[Brief] Retype each entry below, keeping every character the same.

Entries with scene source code
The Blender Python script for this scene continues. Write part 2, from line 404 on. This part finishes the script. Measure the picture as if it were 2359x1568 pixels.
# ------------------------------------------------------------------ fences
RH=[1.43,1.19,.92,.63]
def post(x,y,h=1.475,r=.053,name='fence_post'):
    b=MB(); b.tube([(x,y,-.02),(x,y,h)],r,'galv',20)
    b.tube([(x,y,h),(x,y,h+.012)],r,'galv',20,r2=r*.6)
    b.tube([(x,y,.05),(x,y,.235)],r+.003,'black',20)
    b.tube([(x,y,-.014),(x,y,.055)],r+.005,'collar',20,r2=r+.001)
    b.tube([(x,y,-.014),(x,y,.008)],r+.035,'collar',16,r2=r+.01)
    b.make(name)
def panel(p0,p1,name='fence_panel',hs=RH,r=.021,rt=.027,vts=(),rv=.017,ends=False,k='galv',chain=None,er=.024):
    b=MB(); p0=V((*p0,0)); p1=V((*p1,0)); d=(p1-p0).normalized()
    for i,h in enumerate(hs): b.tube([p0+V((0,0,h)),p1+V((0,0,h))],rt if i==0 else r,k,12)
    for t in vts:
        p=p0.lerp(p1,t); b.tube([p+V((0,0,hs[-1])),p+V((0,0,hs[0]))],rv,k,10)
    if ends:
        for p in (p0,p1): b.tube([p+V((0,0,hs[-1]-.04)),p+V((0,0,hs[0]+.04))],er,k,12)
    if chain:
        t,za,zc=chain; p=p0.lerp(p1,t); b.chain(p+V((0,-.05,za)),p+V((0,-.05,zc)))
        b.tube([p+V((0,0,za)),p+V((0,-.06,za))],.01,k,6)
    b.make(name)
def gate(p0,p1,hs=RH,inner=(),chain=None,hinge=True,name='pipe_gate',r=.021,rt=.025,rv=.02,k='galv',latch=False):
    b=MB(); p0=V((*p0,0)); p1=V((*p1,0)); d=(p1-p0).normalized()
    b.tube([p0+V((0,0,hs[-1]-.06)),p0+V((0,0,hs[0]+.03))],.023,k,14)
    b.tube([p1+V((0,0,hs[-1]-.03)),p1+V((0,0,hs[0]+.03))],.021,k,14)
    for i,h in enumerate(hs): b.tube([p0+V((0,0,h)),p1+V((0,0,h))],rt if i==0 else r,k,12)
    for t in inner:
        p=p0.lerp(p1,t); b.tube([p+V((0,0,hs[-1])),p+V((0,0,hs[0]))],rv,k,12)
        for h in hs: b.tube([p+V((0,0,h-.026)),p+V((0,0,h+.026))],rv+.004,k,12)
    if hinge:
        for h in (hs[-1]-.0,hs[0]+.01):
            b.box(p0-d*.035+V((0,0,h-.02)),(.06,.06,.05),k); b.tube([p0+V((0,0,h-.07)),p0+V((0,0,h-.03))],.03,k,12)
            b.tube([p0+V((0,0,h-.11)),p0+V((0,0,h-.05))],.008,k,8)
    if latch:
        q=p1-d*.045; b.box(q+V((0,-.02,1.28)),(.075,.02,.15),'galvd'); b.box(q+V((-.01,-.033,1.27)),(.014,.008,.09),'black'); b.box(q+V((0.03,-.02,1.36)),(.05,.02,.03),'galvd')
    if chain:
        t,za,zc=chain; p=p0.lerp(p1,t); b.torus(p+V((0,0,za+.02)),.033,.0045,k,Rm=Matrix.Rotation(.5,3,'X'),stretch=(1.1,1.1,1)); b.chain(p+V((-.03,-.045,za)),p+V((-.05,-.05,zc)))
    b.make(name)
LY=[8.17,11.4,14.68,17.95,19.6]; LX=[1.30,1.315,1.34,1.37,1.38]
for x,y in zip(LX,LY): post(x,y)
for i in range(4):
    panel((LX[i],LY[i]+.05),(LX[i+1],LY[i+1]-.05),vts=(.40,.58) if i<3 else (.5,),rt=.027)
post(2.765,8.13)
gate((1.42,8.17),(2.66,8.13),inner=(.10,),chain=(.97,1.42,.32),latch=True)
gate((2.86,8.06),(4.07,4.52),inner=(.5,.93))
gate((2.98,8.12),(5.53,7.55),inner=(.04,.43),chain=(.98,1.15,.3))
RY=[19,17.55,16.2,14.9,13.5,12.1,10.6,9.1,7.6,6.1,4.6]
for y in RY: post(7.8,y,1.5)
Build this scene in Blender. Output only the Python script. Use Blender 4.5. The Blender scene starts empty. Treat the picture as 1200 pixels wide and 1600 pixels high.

[Output for this task]
The Blender Python script for this scene continues. Write part 2, from line 404 on. This part finishes the script. Measure the picture as if it were 2359x1568 pixels.
# ------------------------------------------------------------------ fences
RH=[1.43,1.19,.92,.63]
def post(x,y,h=1.475,r=.053,name='fence_post'):
    b=MB(); b.tube([(x,y,-.02),(x,y,h)],r,'galv',20)
    b.tube([(x,y,h),(x,y,h+.012)],r,'galv',20,r2=r*.6)
    b.tube([(x,y,.05),(x,y,.235)],r+.003,'black',20)
    b.tube([(x,y,-.014),(x,y,.055)],r+.005,'collar',20,r2=r+.001)
    b.tube([(x,y,-.014),(x,y,.008)],r+.035,'collar',16,r2=r+.01)
    b.make(name)
def panel(p0,p1,name='fence_panel',hs=RH,r=.021,rt=.027,vts=(),rv=.017,ends=False,k='galv',chain=None,er=.024):
    b=MB(); p0=V((*p0,0)); p1=V((*p1,0)); d=(p1-p0).normalized()
    for i,h in enumerate(hs): b.tube([p0+V((0,0,h)),p1+V((0,0,h))],rt if i==0 else r,k,12)
    for t in vts:
        p=p0.lerp(p1,t); b.tube([p+V((0,0,hs[-1])),p+V((0,0,hs[0]))],rv,k,10)
    if ends:
        for p in (p0,p1): b.tube([p+V((0,0,hs[-1]-.04)),p+V((0,0,hs[0]+.04))],er,k,12)
    if chain:
        t,za,zc=chain; p=p0.lerp(p1,t); b.chain(p+V((0,-.05,za)),p+V((0,-.05,zc)))
        b.tube([p+V((0,0,za)),p+V((0,-.06,za))],.01,k,6)
    b.make(name)
def gate(p0,p1,hs=RH,inner=(),chain=None,hinge=True,name='pipe_gate',r=.021,rt=.025,rv=.02,k='galv',latch=False):
    b=MB(); p0=V((*p0,0)); p1=V((*p1,0)); d=(p1-p0).normalized()
    b.tube([p0+V((0,0,hs[-1]-.06)),p0+V((0,0,hs[0]+.03))],.023,k,14)
    b.tube([p1+V((0,0,hs[-1]-.03)),p1+V((0,0,hs[0]+.03))],.021,k,14)
    for i,h in enumerate(hs): b.tube([p0+V((0,0,h)),p1+V((0,0,h))],rt if i==0 else r,k,12)
    for t in inner:
        p=p0.lerp(p1,t); b.tube([p+V((0,0,hs[-1])),p+V((0,0,hs[0]))],rv,k,12)
        for h in hs: b.tube([p+V((0,0,h-.026)),p+V((0,0,h+.026))],rv+.004,k,12)
    if hinge:
        for h in (hs[-1]-.0,hs[0]+.01):
            b.box(p0-d*.035+V((0,0,h-.02)),(.06,.06,.05),k); b.tube([p0+V((0,0,h-.07)),p0+V((0,0,h-.03))],.03,k,12)
            b.tube([p0+V((0,0,h-.11)),p0+V((0,0,h-.05))],.008,k,8)
    if latch:
        q=p1-d*.045; b.box(q+V((0,-.02,1.28)),(.075,.02,.15),'galvd'); b.box(q+V((-.01,-.033,1.27)),(.014,.008,.09),'black'); b.box(q+V((0.03,-.02,1.36)),(.05,.02,.03),'galvd')
    if chain:
        t,za,zc=chain; p=p0.lerp(p1,t); b.torus(p+V((0,0,za+.02)),.033,.0045,k,Rm=Matrix.Rotation(.5,3,'X'),stretch=(1.1,1.1,1)); b.chain(p+V((-.03,-.045,za)),p+V((-.05,-.05,zc)))
    b.make(name)
LY=[8.17,11.4,14.68,17.95,19.6]; LX=[1.30,1.315,1.34,1.37,1.38]
for x,y in zip(LX,LY): post(x,y)
for i in range(4):
    panel((LX[i],LY[i]+.05),(LX[i+1],LY[i+1]-.05),vts=(.40,.58) if i<3 else (.5,),rt=.027)
post(2.765,8.13)
gate((1.42,8.17),(2.66,8.13),inner=(.10,),chain=(.97,1.42,.32),latch=True)
gate((2.86,8.06),(4.07,4.52),inner=(.5,.93))
gate((2.98,8.12),(5.53,7.55),inner=(.04,.43),chain=(.98,1.15,.3))
RY=[19,17.55,16.2,14.9,13.5,12.1,10.6,9.1,7.6,6.1,4.6]
for y in RY: post(7.8,y,1.5)
Build this scene in Blender. Output only the Python script. Use Blender 4.5. The Blender scene starts empty. Treat the picture as 1200 pixels wide and 1600 pixels high.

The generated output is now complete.